There are no rules, regulations, or even guidelines on how security guards treat drugs they confiscate. It doesn’t matter if it’s weed, LSD, or cocaine, what any security company does with it is entirely up to them. And no company wants to tell us their procedures.
Many weed enthusiasts have had the uncomfortable and embarrassing experience of a security guard confiscating their herb before they can get inside a festival or venue. Where that weed or any other drugs they confiscate end up is a mystery.
It’s important to get a scale of the number of drugs that pass through music festivals. There’s not a lot of hard data on the subject, so we have to make some approximations. About 1/5 Canadians smoked weed last year. If a festival draws 30,000 people, and 1/5 bring a gram of weed, that’s a pretty substantial amount of herb. Priced at 200 dollars an ounce, it’s about $42,857.14.
For other drugs, like cocaine, the use rates are much lower but still substantial. Controlling for the youth population, about 2 percent of Canadians did cocaine in the past 12 months. If 2 percent of the 30,000 people brought a half gram of cocaine, it works out to about $24,000. Canadian youth uses MDMA at about the same rate, and if 2 percent of festival growers bring a gram of MDMA, it’s about $18,000.
It’s reasonable to assume a lot more drugs will be at a music festival because, well, it’s a music festival. However, nowhere near all of the drugs get confiscated at the gate, but some of them inevitably do. Music festivals know drugs are going to come in, but no one attempts to control these substances once they’re in the hands of security.
In Ontario, the ministry in charge of overseeing the security industry is the Ministry of Community Safety and Correctional Services. Security companies are heavily regulated, but those regulations are reasonable. For example, security guards can’t impersonate law enforcement. If a security guard does, he and his company face penalties. The Ministry of Community Safety and Correctional Services didn’t respond to multiple requests for comment.

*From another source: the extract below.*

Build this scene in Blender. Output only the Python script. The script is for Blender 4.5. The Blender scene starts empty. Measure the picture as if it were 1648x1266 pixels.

Since there are no top-down regulations, it’s up security companies to set their own rules. I called a dozen different event security companies in the Greater Toronto Area; none would go on the record or share their strategies. One representative at a security company told me, “I’m pretty sure there’s a box they put everything in.” That representative wouldn’t elaborate further. The company didn’t respond to further requests for comment.
If security companies turn drugs they confiscate over; it would make sense they would turn them over to the police. A spokesperson for the Toronto police said, “I’m pretty sure there was a box at VELD,” but didn’t elaborate further.
VELD is a popular music festival that draws about 30,000 people. The Toronto Police didn’t respond to multiple requests for further comment.
So, thousands of grams of illicit substances worth hundreds of thousands of dollars are unaccounted for by police, the province, and security companies. Perhaps there should be some rules.